Yes, there are the obvious health issues, yes there are the potential dangers associated with any instances of being in an altered state of mind and yes it probably costs a metric fuck-tonne of money to buy more booze but if you're going to get specific and nit-picky about it then you can point out the flaws and problems with everyone's preferences and likes (for those of you who are health nuts and enjoy your exercise, no matter how healthy you are or how well you keep yourself in shape you will end up dead like the rest of us, thank you and goodnight).
As for people who proclaim the 'social benefits' of alchahol, please be quiet. I know that being slightly tanked can make for some very memorable nights and a lot of fun with your friends but we all know that it's not because booze is some miracle wonder drug that suddenly makes you friendlier or more charismatic (again, I've been the sober guy at a drunken party, people who are tanked are funny more in the 'laughing at you' way than the 'laughing with you' one).
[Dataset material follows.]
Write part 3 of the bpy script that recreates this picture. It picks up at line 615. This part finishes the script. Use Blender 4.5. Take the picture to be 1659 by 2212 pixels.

I know this is a bit of a cookie-cutter, goody two-shoes point to make but if you do need chemical assistance in order to be social and have a good time then it does sort of suggest that there is something wrong with you as a person.
I'm socially challanged and have a hard time talking to people (I used to be even worse though, even making eye-contact was difficult for me), the only reason I've gotten even slightly better at socialising is because I forced myself into social situations and made an active effort to be more social to compensate, so I'm not really sympathetic to people who claim that they need booze in order to be social and talk to people.
If you want to drink then fine, but only do it because you enjoy doing it, not because 'it's social'.